The Stages of Life According to Erikson

Erik Erikson, the accessible psychologist, child of Freud, conceived of an eight-layered schematic to illustrate the entirety of human development —  first marked out in his groundbreaking book, Childhood and Society. In this book, he maps out a continuum from birth to death of the struggles of human development. Even though they are not meant to be like a grocery list, I list them out here:

1. Trust and Mistrust  
The first stage begins at the moment the infant meets the outside social world for the first time. Our first experiences with the world forms the basic trust/mistrust dyad. It’s kind of like the father who tosses his daughter up in the air and catches her. Trust: he catches her safely. Drops her? Basic mistrust forms.
2. Autonomy and Guilt
The struggle between autonomy and guilt – that nasty fight between independence and the debilitating fear of the all-seeing eye that threatens to swallow you alive with its judgment, catapulting a person into shame and doubt.
3. Initiative and Guilt
Then, of course, there is the whole question, “what do I do with myself once I’ve achieved autonomy?” that either gets us going to self-actualization or we become mired in the things we should have done or said – in a word: guilt. 
4.Industry and Initiative
Every child has to learn what to create with their bodies after they’ve decided they can actually get off their haunches and express themselves – and added with that, the internal feeling of being loved and the inner worth that goes along with creating work worthy of pride.
5. Identity
You can have an identity, it seems, without struggling through those forgotten visceral experiences of infancy; adolescence merely pokes its ugly head in to confuse us all over again – and we thought the womb was tough.
6. Intimacy and Isolation
But once we get a firm grounding on who we are as individuals we can really enter into genuine intimacy with another, although rocking precariously with the threat of isolation; this is where boundaries are set and committed relationships begin.

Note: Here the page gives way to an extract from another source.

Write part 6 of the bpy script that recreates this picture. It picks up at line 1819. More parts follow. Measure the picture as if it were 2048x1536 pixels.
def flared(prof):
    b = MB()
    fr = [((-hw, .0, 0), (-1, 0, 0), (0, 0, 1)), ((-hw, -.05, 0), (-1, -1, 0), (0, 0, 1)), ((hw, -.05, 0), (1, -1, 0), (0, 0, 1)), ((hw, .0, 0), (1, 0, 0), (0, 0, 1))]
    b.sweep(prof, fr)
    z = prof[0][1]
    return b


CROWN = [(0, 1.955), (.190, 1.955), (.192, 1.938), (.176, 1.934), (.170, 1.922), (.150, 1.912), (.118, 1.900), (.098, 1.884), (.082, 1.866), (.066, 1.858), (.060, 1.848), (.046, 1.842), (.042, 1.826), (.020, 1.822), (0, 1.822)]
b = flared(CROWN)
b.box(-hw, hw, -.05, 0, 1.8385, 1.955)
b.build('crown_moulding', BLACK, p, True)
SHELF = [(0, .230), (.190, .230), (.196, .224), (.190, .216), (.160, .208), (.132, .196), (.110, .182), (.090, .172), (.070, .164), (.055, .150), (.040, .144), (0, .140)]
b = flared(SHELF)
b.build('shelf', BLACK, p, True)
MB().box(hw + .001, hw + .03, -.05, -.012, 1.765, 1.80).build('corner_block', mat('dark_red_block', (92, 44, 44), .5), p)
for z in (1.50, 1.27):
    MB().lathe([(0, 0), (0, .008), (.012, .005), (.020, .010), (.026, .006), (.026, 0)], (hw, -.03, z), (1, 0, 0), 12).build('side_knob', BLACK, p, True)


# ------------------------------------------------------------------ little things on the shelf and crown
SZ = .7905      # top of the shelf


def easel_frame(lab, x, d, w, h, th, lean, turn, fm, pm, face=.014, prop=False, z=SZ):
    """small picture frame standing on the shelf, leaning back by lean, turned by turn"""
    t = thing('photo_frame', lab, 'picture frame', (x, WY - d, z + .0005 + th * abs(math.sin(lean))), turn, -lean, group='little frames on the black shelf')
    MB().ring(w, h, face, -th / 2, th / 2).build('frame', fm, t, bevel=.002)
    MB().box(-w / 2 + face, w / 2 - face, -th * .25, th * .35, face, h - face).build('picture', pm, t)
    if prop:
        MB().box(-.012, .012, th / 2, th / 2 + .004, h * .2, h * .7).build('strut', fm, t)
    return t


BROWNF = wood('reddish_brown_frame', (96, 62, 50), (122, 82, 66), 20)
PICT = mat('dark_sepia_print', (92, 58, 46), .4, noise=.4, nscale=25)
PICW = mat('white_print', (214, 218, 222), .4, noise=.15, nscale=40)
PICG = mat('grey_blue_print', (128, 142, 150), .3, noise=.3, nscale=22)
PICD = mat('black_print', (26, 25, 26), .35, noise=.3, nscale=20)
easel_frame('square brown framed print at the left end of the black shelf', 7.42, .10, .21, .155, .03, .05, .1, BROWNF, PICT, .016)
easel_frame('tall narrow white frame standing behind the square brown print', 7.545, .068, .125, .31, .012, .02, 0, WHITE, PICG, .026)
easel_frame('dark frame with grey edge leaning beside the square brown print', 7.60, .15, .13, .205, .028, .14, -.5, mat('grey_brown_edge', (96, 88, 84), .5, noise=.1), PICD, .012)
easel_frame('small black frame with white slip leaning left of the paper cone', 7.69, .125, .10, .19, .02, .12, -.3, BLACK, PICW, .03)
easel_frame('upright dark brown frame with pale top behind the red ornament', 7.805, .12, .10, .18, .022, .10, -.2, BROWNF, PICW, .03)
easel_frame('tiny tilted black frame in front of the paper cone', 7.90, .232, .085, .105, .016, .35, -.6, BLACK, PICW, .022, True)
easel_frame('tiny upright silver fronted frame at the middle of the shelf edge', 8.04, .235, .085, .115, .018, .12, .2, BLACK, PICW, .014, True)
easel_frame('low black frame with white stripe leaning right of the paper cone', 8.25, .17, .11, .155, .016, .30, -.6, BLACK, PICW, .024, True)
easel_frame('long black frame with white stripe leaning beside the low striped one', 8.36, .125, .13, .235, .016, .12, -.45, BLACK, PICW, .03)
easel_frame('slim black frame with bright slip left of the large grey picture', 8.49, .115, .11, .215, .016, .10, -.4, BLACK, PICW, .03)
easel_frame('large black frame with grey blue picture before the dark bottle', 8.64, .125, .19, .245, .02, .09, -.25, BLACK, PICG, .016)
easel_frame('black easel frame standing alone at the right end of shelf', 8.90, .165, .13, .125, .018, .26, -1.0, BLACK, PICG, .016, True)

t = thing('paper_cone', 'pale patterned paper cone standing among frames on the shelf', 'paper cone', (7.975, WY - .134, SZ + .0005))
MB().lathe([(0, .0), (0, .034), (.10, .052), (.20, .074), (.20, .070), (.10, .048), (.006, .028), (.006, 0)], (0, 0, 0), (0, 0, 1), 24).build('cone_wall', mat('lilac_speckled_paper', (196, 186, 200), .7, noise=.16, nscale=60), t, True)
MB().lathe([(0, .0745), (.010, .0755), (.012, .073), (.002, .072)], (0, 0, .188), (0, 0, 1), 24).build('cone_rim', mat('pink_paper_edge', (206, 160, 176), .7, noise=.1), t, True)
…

7. Generativity versus Stagnation
  And once we accomplish these mile markers we feel we have to give something back; we feel mortality nipping at our heels and generativity rushes in as a contraposition to idle stagnation.
8. Coming to terms. Or not.
The final hurrah is accessing whether the whole thing was worth it from the womb to the final tomb. We struggle at this point in the journey between feeling satisfied that we have gained much from life and whether or not we have nurtured the seeds for our children’s children. If we feel we've failed, death is a painful process, and we sink into the depressing cavity of despair, hopelessly casting off any hopes for immortality.